Problem to solve: Starting with the first line of the listing, quote each line exactly until and including the one with "random.seed(7)", leaving pictures out.
── Exercise material ──
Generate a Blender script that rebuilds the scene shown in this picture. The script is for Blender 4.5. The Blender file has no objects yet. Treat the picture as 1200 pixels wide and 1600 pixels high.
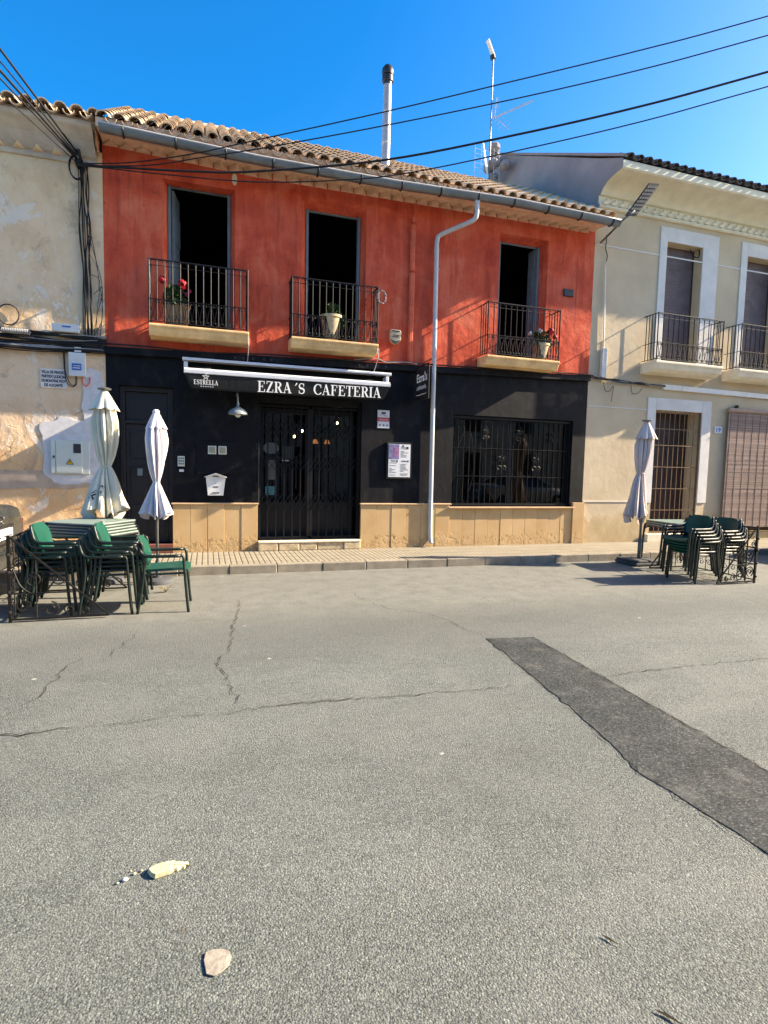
import bpy, math, random
from mathutils import Vector, Matrix, noise
R = math.radians
S = bpy.context.scene
COL = S.collection
random.seed(7)

# ------------------------------------------------------------------ camera
YAW, PIT, ROL = R(17.8), R(4.46), R(1.27)
fwd = Vector((math.sin(YAW)*math.cos(PIT), math.cos(YAW)*math.cos(PIT), -math.sin(PIT)))
r0 = Vector((math.cos(YAW), -math.sin(YAW), 0)); u0 = r0.cross(fwd)
rt = math.cos(ROL)*r0 + math.sin(ROL)*u0; up = -math.sin(ROL)*r0 + math.cos(ROL)*u0
cd = bpy.data.cameras.new('camera'); cam = bpy.data.objects.new('camera', cd); COL.objects.link(cam)
cam.matrix_world = Matrix(((rt.x, up.x, -fwd.x, 0), (rt.y, up.y, -fwd.y, 0), (rt.z, up.z, -fwd.z, 1.6), (0, 0, 0, 1)))
cd.sensor_fit = 'HORIZONTAL'; cd.sensor_width = 36; cd.lens = 36*862/1200
cd.clip_start = .05; cd.clip_end = 2000
S.camera = cam

# ------------------------------------------------------------------ light
SUN_E, SUN_A = R(29.5), R(9.0)         # elevation; angle from the street line (+x) towards the viewer's side
sdir = Vector((math.cos(SUN_E)*math.cos(SUN_A), -math.cos(SUN_E)*math.sin(SUN_A), math.sin(SUN_E)))
W = bpy.data.worlds.new('World'); S.world = W; W.use_nodes = True
nt = W.node_tree; nt.nodes.clear()
sky = nt.nodes.new('ShaderNodeTexSky'); sky.sky_type = 'NISHITA'; sky.sun_disc = False
sky.sun_elevation = SUN_E; sky.sun_rotation = math.atan2(sdir.x, sdir.y)
sky.altitude = 300; sky.air_density = 1.0; sky.dust_density = 1.4; sky.ozone_density = 2.5
hs = nt.nodes.new('ShaderNodeHueSaturation'); hs.inputs['Saturation'].default_value = 1.5; hs.inputs['Hue'].default_value = .506
bg = nt.nodes.new('ShaderNodeBackground'); bg.inputs['Strength'].default_value = .122
ow = nt.nodes.new('ShaderNodeOutputWorld')
nt.links.new(sky.outputs[0], hs.inputs['Color']); nt.links.new(hs.outputs[0], bg.inputs[0]); nt.links.new(bg.outputs[0], ow.inputs[0])
sl = bpy.data.lights.new('sun', 'SUN'); sl.energy = 5.0; sl.angle = R(.5); sl.color = (1, .90, .77)
so = bpy.data.objects.new('sun', sl); COL.objects.link(so); so.rotation_euler = sdir.to_track_quat('Z', 'Y').to_euler()
S.view_settings.view_transform = 'Standard'; S.view_settings.look = 'None'; S.view_settings.gamma = 1
S.view_settings.use_curve_mapping = False; S.view_settings.use_white_balance = True; S.view_settings.white_balance_temperature = 7500; S.view_settings.exposure = 1.66

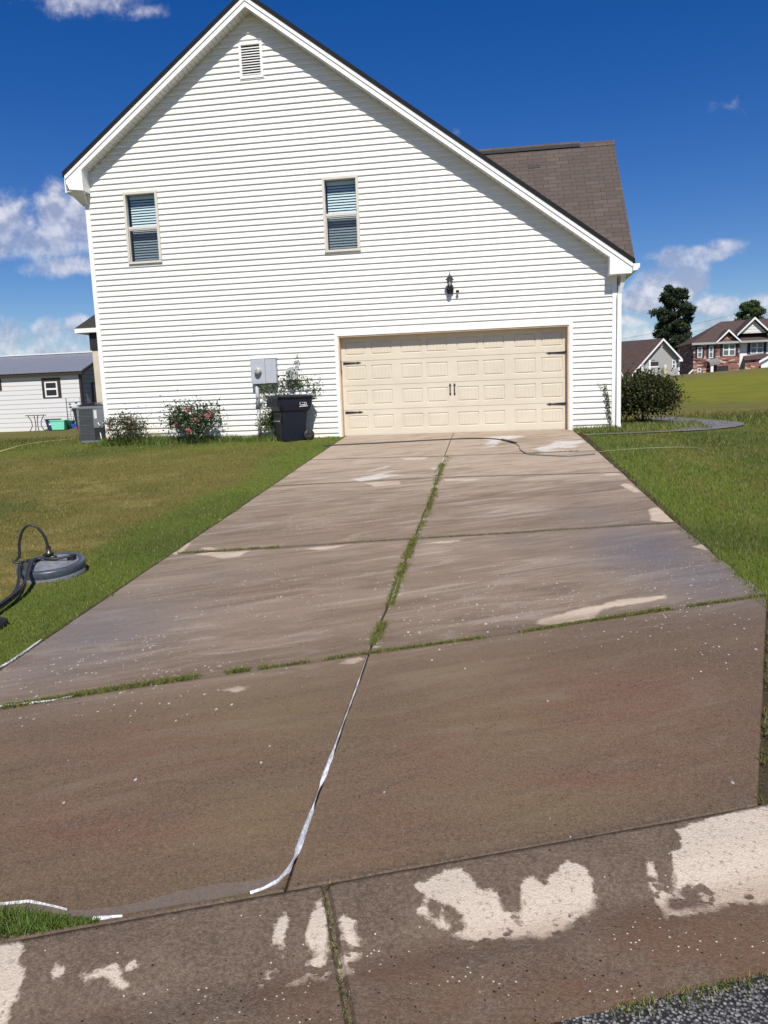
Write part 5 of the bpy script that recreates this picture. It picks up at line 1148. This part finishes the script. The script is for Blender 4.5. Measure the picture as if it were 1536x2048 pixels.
───
Answer to this exercise:
Generate a Blender script that rebuilds the scene shown in this picture. The script is for Blender 4.5. The Blender file has no objects yet. Treat the picture as 1200 pixels wide and 1600 pixels high.
import bpy, math, random
from mathutils import Vector, Matrix, noise
R = math.radians
S = bpy.context.scene
COL = S.collection
random.seed(7)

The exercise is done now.